The irony, of course, is that most of the single winners in a FPTP election don’t, in fact, have a mandate which represents a majority of the electorate in the constituency. When we hear the complaints about voices and views not being heard it’s often from people who believe that it’s the political/electoral system which goes out of its way to prevent them from being heard.

I’m also increasingly of the view that the voting age should be reduced to 16. Let’s face it, we allow 17-year-olds to drive cars and pick university and career options, so why shouldn’t we allow them to vote when they’re 16? Maybe, just maybe, by embracing them and taking them seriously they, in turn, will begin to fully understand the impact that government has on every aspect of their lives. Instead of parties just talking about ‘the future we want for the next generation’ they should actually allow that generation to cast a vote on their own futures?

It was Richard Nixon who popularised the term ‘silent majority.’ Over the years we have seen the switch from that phrase to newer ones about ignored and marginalised people, who believe the ‘establishment’ has squeezed them out. FPTP systems do that, as indeed do some forms of PR.
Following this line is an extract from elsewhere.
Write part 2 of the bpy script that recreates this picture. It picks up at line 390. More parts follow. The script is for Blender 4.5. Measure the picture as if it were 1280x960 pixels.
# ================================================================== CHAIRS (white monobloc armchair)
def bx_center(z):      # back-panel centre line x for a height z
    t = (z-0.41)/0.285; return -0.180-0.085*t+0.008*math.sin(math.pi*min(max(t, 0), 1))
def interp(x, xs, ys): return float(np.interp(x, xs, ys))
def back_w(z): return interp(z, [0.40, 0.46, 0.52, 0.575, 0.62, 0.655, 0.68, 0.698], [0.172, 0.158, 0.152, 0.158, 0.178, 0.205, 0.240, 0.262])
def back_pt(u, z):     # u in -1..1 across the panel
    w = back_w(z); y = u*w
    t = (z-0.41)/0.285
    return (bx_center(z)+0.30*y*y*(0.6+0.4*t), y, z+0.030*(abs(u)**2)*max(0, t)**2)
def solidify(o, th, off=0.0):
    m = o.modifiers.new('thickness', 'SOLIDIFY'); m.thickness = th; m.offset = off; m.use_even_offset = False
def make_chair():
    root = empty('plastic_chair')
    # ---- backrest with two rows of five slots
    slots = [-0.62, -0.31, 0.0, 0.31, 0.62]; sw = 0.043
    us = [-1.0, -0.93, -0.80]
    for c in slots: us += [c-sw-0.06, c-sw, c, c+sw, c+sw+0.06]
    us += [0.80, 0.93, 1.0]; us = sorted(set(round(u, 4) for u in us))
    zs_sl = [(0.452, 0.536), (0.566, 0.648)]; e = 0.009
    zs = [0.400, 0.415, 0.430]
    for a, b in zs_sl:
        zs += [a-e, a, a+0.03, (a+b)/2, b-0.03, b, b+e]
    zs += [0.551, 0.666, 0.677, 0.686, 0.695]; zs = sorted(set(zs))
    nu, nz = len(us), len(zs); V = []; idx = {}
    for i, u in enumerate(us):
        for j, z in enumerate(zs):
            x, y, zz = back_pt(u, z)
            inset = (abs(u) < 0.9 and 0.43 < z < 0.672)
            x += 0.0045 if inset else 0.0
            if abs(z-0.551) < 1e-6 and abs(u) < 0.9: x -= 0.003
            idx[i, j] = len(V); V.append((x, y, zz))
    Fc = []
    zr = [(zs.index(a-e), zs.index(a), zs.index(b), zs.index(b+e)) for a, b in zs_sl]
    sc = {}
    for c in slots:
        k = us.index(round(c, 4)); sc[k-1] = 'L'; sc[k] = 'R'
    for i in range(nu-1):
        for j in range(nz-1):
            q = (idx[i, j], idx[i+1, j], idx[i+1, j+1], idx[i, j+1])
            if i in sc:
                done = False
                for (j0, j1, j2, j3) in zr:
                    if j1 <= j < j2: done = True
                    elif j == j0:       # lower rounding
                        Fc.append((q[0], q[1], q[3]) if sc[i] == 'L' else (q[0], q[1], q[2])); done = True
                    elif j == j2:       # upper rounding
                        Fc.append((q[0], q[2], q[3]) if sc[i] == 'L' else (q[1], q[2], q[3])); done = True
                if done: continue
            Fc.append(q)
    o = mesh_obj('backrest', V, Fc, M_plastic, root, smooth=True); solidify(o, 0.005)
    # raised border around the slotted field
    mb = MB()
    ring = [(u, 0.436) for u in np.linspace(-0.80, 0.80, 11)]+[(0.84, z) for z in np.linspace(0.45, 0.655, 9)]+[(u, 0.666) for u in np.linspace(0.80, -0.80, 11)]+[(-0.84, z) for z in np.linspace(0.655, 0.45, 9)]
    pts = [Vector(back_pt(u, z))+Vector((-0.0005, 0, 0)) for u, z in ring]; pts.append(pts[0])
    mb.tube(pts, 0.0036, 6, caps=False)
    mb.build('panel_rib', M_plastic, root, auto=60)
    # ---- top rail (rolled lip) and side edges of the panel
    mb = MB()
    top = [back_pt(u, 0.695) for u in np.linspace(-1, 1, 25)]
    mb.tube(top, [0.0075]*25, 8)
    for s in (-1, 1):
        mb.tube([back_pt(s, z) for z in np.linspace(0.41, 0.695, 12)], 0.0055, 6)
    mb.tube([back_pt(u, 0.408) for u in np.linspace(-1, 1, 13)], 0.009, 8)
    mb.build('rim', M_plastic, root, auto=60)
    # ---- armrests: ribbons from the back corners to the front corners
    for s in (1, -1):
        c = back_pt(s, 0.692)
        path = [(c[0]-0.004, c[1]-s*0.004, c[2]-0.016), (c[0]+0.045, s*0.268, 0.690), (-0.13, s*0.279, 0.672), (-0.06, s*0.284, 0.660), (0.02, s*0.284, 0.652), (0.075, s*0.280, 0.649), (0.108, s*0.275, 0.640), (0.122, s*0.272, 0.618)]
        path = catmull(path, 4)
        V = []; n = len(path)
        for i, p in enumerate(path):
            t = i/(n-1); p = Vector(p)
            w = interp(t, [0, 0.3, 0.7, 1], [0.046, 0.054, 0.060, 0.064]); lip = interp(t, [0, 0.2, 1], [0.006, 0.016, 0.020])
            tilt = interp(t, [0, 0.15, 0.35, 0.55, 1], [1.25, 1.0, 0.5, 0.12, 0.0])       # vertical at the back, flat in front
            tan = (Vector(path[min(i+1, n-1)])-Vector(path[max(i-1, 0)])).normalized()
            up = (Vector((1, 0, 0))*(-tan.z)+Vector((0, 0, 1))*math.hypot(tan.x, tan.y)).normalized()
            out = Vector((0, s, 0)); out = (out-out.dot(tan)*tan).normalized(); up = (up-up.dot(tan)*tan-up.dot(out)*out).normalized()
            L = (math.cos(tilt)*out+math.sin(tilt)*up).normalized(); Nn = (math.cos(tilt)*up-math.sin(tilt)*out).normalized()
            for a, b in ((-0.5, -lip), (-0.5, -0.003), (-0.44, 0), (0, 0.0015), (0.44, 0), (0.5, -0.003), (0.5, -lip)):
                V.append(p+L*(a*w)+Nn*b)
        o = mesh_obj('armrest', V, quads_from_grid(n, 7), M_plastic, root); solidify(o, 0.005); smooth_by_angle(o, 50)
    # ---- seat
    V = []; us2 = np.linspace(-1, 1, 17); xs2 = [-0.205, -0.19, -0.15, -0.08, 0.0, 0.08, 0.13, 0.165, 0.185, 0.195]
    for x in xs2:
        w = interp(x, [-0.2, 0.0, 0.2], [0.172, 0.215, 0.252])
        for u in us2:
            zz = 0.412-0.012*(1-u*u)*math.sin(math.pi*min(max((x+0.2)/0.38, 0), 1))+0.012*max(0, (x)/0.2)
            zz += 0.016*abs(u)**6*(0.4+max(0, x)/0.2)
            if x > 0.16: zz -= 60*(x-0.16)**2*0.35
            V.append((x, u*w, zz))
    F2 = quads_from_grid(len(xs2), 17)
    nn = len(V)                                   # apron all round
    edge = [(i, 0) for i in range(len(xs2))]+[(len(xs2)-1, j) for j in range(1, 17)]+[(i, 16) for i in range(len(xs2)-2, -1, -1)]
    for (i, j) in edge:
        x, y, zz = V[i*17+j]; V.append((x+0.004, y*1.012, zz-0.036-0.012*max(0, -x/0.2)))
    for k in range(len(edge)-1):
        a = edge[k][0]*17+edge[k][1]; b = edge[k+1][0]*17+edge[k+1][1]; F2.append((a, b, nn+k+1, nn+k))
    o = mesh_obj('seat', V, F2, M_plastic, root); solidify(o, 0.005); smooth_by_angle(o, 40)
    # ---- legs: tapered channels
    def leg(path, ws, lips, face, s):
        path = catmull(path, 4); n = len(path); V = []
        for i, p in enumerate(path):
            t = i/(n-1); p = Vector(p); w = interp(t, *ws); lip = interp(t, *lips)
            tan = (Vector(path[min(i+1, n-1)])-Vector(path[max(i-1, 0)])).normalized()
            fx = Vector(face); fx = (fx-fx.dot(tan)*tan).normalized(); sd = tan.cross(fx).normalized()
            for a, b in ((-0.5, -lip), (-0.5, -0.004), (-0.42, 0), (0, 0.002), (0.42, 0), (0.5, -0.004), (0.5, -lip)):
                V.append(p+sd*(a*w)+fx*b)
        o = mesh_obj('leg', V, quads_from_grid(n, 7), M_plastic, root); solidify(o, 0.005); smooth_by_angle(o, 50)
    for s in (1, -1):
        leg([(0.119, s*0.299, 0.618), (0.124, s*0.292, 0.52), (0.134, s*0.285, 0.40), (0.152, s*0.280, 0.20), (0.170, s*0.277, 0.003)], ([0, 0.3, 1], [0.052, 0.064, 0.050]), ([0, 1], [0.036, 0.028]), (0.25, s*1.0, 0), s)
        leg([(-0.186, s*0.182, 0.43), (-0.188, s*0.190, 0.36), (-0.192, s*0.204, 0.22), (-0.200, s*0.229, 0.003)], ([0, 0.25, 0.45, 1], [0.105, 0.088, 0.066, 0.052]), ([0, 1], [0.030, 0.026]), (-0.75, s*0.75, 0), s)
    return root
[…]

So, let’s create structures which ensure no-one is squeezed out; because that, I think, is one of the best ways of addressing their needs and preventing then from being exploited by disrupters and destructors on both the left and right.

Voting is the keystone of democracy and accountable government. But if it is to be compulsory rather than voluntary — which I now think it should be — then it must be accompanied by a raft of other changes which include, rather than continue to exclude.